▶ [Aim]:
Restate the listing that follows word for word, without its pictures.

___ Stored data ___

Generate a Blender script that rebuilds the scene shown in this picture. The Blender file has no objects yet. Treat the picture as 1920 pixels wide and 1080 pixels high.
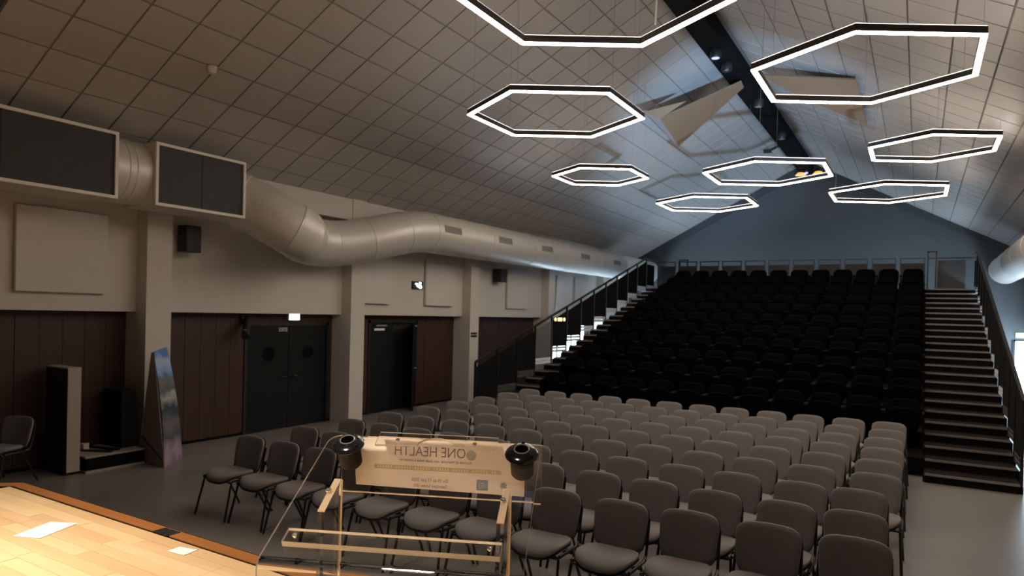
import bpy, bmesh, math, random
from mathutils import Vector, Matrix
random.seed(7)
PI = math.pi
C = bpy.context.scene.collection
sc = bpy.context.scene

# ------------------------------------------------------------------ camera
EYE = Vector((0, 0, 2.35))
yaw, pitch, roll = 0.538968, -0.0118638, 0.0265796
fw = Vector((-math.sin(yaw)*math.cos(pitch), math.cos(yaw)*math.cos(pitch), math.sin(pitch)))
r0 = Vector((math.cos(yaw), math.sin(yaw), 0)); u0 = r0.cross(fw)
RT = r0*math.cos(roll) + u0*math.sin(roll)
UP = -r0*math.sin(roll) + u0*math.cos(roll)
cd = bpy.data.cameras.new('camera'); cam = bpy.data.objects.new('camera', cd); C.objects.link(cam)
M = Matrix((RT, UP, -fw)).transposed().to_4x4(); M.translation = EYE
cam.matrix_world = M
cd.sensor_width = 36; cd.lens = 1274.25/1920*36
cd.shift_y = (600.8-540)/1920
cd.clip_start = 0.05; cd.clip_end = 200
cd.dof.use_dof = True; cd.dof.focus_distance = 2.7; cd.dof.aperture_fstop = 4.5
sc.camera = cam

# ------------------------------------------------------------------ view, world, lamps out of frame
sc.view_settings.view_transform = 'Standard'; sc.view_settings.look = 'None'
sc.view_settings.gamma = 1; sc.view_settings.use_curve_mapping = False
sc.view_settings.exposure = 0.25
w = bpy.data.worlds.new('world'); sc.world = w; w.use_nodes = True
w.node_tree.nodes['Background'].inputs[0].default_value = (0.30, 0.42, 0.6, 1)
w.node_tree.nodes['Background'].inputs[1].default_value = 0.3

STRIP_DOWN = 36.0      # luminous underside of the hexagon pendants
CEIL_FILL = 4.0       # glow added on their hidden tops to fill the ceiling
WINDOW = 8.0

def area(name, loc, target, sx, sy, power, col, spread=None):
    l = bpy.data.lights.new(name, 'AREA'); l.shape = 'RECTANGLE'; l.size = sx; l.size_y = sy
    l.energy = power; l.color = col
    if spread: l.spread = spread
    o = bpy.data.objects.new(name, l); C.objects.link(o); o.location = loc
    o.rotation_euler = (Vector(target)-Vector(loc)).to_track_quat('-Z', 'Y').to_euler()
    return o
# stage rig above the speaker
area('stage_light', (-4.4, -0.6, 5.4), (-4.3, 0.9, 0.9), 0.4, 0.4, 80, (1.0, 0.83, 0.64), math.radians(62))
area('stage_light', (-1.2, -0.8, 5.4), (-1.7, 0.7, 0.9), 0.4, 0.4, 54, (1.0, 0.83, 0.64), math.radians(44))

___

▶ [Completed exercise]:
Generate a Blender script that rebuilds the scene shown in this picture. The Blender file has no objects yet. Treat the picture as 1920 pixels wide and 1080 pixels high.
import bpy, bmesh, math, random
from mathutils import Vector, Matrix
random.seed(7)
PI = math.pi
C = bpy.context.scene.collection
sc = bpy.context.scene

# ------------------------------------------------------------------ camera
EYE = Vector((0, 0, 2.35))
yaw, pitch, roll = 0.538968, -0.0118638, 0.0265796
fw = Vector((-math.sin(yaw)*math.cos(pitch), math.cos(yaw)*math.cos(pitch), math.sin(pitch)))
r0 = Vector((math.cos(yaw), math.sin(yaw), 0)); u0 = r0.cross(fw)
RT = r0*math.cos(roll) + u0*math.sin(roll)
UP = -r0*math.sin(roll) + u0*math.cos(roll)
cd = bpy.data.cameras.new('camera'); cam = bpy.data.objects.new('camera', cd); C.objects.link(cam)
M = Matrix((RT, UP, -fw)).transposed().to_4x4(); M.translation = EYE
cam.matrix_world = M
cd.sensor_width = 36; cd.lens = 1274.25/1920*36
cd.shift_y = (600.8-540)/1920
cd.clip_start = 0.05; cd.clip_end = 200
cd.dof.use_dof = True; cd.dof.focus_distance = 2.7; cd.dof.aperture_fstop = 4.5
sc.camera = cam

# ------------------------------------------------------------------ view, world, lamps out of frame
sc.view_settings.view_transform = 'Standard'; sc.view_settings.look = 'None'
sc.view_settings.gamma = 1; sc.view_settings.use_curve_mapping = False
sc.view_settings.exposure = 0.25
w = bpy.data.worlds.new('world'); sc.world = w; w.use_nodes = True
w.node_tree.nodes['Background'].inputs[0].default_value = (0.30, 0.42, 0.6, 1)
w.node_tree.nodes['Background'].inputs[1].default_value = 0.3

STRIP_DOWN = 36.0      # luminous underside of the hexagon pendants
CEIL_FILL = 4.0       # glow added on their hidden tops to fill the ceiling
WINDOW = 8.0

def area(name, loc, target, sx, sy, power, col, spread=None):
    l = bpy.data.lights.new(name, 'AREA'); l.shape = 'RECTANGLE'; l.size = sx; l.size_y = sy
    l.energy = power; l.color = col
    if spread: l.spread = spread
    o = bpy.data.objects.new(name, l); C.objects.link(o); o.location = loc
    o.rotation_euler = (Vector(target)-Vector(loc)).to_track_quat('-Z', 'Y').to_euler()
    return o
# stage rig above the speaker
area('stage_light', (-4.4, -0.6, 5.4), (-4.3, 0.9, 0.9), 0.4, 0.4, 80, (1.0, 0.83, 0.64), math.radians(62))
area('stage_light', (-1.2, -0.8, 5.4), (-1.7, 0.7, 0.9), 0.4, 0.4, 54, (1.0, 0.83, 0.64), math.radians(44))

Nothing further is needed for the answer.